Set down word for word each line from the start of the listing through the line that contains "wire('red', 'wavy red", both included.

Collected data:
•••

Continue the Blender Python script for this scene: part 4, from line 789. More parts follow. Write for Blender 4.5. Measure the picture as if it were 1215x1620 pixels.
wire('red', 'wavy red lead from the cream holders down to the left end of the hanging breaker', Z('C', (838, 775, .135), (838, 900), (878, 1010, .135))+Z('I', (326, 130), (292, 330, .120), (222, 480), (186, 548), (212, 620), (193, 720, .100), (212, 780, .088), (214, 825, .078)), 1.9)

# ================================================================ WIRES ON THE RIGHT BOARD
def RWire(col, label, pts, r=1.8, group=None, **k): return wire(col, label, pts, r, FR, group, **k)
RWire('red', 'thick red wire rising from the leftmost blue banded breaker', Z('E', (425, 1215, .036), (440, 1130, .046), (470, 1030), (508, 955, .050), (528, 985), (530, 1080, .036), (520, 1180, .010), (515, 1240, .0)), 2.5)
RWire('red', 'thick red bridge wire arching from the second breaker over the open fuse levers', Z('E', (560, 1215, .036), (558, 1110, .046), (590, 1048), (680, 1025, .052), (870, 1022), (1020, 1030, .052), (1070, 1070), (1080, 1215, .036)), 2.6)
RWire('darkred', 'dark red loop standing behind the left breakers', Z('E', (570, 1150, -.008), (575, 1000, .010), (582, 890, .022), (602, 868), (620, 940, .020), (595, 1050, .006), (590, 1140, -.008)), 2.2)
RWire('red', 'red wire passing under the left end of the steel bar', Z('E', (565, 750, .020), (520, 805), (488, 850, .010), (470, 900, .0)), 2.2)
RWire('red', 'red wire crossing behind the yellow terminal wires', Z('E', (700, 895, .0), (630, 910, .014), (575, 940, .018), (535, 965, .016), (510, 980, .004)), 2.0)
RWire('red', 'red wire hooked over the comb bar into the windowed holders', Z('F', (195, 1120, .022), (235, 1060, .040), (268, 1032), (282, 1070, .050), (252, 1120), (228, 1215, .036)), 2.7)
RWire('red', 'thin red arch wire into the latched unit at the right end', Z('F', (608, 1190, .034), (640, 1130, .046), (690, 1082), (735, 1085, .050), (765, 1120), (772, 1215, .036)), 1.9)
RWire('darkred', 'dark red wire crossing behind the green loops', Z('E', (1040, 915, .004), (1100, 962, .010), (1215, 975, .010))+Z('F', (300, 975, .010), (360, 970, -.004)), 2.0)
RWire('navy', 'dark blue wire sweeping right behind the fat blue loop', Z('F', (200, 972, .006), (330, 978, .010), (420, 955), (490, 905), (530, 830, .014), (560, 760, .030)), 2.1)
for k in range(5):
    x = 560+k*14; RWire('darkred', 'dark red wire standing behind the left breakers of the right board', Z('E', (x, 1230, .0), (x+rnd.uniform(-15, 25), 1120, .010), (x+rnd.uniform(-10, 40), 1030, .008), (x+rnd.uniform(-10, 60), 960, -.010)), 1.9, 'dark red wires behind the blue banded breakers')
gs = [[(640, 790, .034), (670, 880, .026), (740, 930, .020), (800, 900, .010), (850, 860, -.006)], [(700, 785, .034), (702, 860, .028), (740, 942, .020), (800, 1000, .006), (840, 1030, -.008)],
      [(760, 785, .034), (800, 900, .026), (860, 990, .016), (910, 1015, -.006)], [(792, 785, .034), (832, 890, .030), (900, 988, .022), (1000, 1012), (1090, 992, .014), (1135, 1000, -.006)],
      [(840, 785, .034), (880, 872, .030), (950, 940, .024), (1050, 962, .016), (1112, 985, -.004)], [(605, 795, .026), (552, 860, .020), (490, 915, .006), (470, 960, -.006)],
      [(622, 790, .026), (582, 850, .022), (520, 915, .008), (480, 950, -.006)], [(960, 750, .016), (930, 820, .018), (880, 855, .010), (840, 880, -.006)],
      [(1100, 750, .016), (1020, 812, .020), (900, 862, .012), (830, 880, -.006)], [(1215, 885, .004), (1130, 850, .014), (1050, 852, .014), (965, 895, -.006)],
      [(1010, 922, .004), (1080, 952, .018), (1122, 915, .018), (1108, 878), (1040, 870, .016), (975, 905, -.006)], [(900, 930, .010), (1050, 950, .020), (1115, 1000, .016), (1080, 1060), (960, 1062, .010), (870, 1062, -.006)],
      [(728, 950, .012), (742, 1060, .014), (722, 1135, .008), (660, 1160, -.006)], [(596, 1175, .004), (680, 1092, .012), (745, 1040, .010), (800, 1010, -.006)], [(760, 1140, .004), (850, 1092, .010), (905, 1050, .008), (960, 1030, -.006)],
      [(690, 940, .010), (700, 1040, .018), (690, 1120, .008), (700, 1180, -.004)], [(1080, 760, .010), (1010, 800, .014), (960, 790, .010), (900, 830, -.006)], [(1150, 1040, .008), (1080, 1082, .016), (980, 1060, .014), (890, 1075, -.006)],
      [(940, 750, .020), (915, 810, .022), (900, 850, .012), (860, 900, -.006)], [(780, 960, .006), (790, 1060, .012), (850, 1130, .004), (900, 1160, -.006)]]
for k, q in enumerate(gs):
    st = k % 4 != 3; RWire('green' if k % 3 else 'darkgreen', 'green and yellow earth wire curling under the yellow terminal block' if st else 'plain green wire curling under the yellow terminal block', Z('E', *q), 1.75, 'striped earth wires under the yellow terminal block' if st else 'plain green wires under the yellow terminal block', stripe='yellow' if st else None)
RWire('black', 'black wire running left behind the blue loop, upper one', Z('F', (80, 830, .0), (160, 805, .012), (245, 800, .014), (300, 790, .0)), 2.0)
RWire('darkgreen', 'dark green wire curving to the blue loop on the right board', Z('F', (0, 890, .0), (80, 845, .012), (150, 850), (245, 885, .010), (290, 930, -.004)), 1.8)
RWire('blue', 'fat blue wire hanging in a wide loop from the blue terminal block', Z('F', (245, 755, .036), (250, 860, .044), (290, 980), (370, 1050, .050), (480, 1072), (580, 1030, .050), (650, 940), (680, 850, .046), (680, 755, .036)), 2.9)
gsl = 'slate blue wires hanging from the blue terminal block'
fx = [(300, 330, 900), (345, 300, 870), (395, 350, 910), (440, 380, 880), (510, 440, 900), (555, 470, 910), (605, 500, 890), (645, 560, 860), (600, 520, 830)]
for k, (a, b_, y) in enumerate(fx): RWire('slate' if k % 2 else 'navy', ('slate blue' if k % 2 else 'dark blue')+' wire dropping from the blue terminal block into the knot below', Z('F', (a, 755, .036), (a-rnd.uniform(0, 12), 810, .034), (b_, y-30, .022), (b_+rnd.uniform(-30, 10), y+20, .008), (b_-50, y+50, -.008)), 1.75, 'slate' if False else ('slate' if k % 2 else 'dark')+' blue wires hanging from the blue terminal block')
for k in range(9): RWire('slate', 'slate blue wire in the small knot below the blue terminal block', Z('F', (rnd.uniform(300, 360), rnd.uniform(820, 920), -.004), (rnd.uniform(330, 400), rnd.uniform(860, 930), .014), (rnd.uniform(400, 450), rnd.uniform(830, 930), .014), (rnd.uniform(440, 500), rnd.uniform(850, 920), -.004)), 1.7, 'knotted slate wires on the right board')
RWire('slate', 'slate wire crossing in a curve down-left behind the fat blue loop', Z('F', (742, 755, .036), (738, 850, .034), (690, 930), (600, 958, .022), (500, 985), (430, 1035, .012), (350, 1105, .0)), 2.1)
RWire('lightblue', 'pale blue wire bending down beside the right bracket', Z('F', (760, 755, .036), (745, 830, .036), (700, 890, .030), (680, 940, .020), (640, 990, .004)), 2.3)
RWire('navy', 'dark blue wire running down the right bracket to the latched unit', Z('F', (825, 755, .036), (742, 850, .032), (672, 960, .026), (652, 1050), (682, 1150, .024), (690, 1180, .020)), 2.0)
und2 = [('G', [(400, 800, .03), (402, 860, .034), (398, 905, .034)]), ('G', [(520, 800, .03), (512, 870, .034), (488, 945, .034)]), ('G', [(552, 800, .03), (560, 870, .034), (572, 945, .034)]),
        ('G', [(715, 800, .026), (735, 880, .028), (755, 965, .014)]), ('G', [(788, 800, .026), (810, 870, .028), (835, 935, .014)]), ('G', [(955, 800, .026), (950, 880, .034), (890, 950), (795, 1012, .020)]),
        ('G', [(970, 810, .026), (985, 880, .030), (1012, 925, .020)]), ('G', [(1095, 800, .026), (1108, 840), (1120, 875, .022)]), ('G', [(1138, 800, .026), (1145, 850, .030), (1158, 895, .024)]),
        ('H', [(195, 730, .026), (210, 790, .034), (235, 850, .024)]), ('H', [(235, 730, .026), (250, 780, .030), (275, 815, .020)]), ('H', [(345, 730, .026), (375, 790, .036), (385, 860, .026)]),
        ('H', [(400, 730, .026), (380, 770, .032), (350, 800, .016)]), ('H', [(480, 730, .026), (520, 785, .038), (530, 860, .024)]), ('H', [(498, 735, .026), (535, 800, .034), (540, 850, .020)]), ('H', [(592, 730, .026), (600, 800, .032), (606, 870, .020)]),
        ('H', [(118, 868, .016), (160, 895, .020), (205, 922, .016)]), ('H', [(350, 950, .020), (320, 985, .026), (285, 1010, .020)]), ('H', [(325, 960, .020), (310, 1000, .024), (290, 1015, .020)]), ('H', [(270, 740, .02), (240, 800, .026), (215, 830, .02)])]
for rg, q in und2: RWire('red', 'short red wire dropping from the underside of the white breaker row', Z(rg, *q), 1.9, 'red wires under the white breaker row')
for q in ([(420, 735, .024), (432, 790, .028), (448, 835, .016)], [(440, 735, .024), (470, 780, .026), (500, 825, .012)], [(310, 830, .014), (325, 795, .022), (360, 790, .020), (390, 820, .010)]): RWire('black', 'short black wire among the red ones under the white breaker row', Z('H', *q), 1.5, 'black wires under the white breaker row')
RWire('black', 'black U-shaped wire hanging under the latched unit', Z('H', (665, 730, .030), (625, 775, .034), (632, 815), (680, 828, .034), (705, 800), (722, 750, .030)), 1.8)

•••

Solution to the exercise:
Continue the Blender Python script for this scene: part 4, from line 789. More parts follow. Write for Blender 4.5. Measure the picture as if it were 1215x1620 pixels.
wire('red', 'wavy red lead from the cream holders down to the left end of the hanging breaker', Z('C', (838, 775, .135), (838, 900), (878, 1010, .135))+Z('I', (326, 130), (292, 330, .120), (222, 480), (186, 548), (212, 620), (193, 720, .100), (212, 780, .088), (214, 825, .078)), 1.9)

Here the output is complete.